The importance of investing in great companies cannot be overemphasized. If you choose to speculate in mediocre companies selling at so-called "bargain" prices, you can get hurt in two ways. First, you will have no sense of predictability and, therefore, no peace of mind. Second, if the stock price drops, you won't know whether you should be buying more or not.

With a great company, the value rises over time. If the value is only going to go up in the long run, why shouldn't you want to pay as little as possible in the short run? Investing in great companies isn't a matter of winning or losing, it's a matter of how much you're going to win.

 
 
3.

Consider Coca-Cola during the last twenty-five years. In 1973, if you had bought $10,000 worth of shares in this great company, you would have lost two-thirds of your investment in a single year! Eight years later, you would still be down by fifty percent. But, in the meantime, the earnings were tripling, the value of your investment was increasing, and you weren't being forced to sell a share while you waited.

By the end of 1998, twenty-five years after your initial purchase, your investment would be worth more than thirty times what you paid. With dividends, you'd have earned about 15% a year for twenty-five years. Your $10,000 investment would now be over $300,000 and all you did was wait.

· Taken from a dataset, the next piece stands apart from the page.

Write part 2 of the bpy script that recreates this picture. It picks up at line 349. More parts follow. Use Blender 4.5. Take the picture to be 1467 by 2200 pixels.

But what if, instead of waiting, you had bought an additional $2,000 worth of stock each year for five years? Your total investment of $20,000 (the initial $10,000 plus the additional purchases) would now be worth more fifty times what you paid. Not only did you invest more money in this winner, but also, each dollar you invested did better with dollar-cost averaging. Currently, you would be sitting on a profit in excess of $1 million!